Plans to re-launch an air link between Iqaluit and Nuuk, Greenland have been grounded for now, says Greenland’s major airline.
It’s not for lack of interest, Christian Keldsen, Air Greenland’s commercial director, told Nunatsiaq News, but because there’s not enough regular business to support the new link right now.
Officials on either side of Davis Strait recently stepped up a campaign to re-establish a scheduled link between Nunavut and Greenland that last operated in 2001, when Air Greenland and First Air stopped their weekly jet service between Iqaluit and Kangerlussuaq.
“But we’re not really seeing any demand right now,” Keldsen said. “Nobody has actually approached us… to travel on a regular basis.”
Keldsen said the airline needs a fixed passenger base to re-launch the link, such as businesses that are interested in commuting between Nunavut and Greenland on a weekly basis.
“At this point, no one’s really come forward,” Keldsen said.
Airline officials have also considered Halifax or St. John’s as its Canadian destination, but Keldsen said “Iqaluit makes the most sense.”
That’s because the Nunavut and Greenland governments have expressed interest in increasing bureaucratic and cultural exchanges, as well as improving access to Iqaluit’s Arctic College and Ilisimatusarfik, Greenland’s university. The two institutions that are working together towards a new Arctic nursing diploma.
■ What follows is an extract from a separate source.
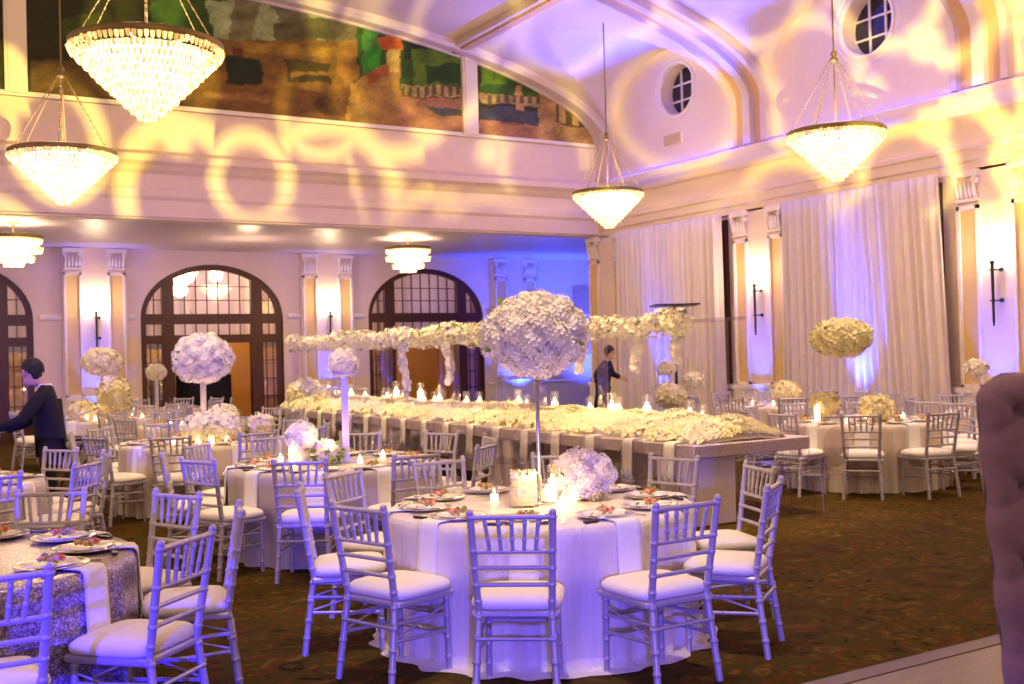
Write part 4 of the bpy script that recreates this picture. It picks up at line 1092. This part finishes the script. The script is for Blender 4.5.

At the opening of Greenland’s parliament in Nuuk last fall, the country’s premier, Kuupik Kleist, mentioned the possibility of restarting flights between Canada and Greenland.
Air Greenland was scheduled to begin a route between Nuuk and Iqaluit in 2010, but those plans were dropped.
A later attempt to establish jet service between Greenland and the United States also failed.
Iqaluit and Nuuk are less than two hours apart by direct flight across the Davis Strait.
By contrast, Iqaluit is more than three hours from Ottawa – the launching point for a three-day, 12,000-kilometre journey to Nuuk via Copenhagen, Denmark.
But Air Greenland had bigger concerns this week, when ash from an erupting Icelandic volcano closed Greenlandic airspace May 26 and forced the airline to cancel most of its flights, stranding 1,000 passengers.
“It’s worse today,” Keldsen said May 27.
“We’ve looked at all alternatives, but neither Canada nor Iceland are possible,” he said. “We expect to fly both Saturday and Sunday, provided that the ash cloud permits it.”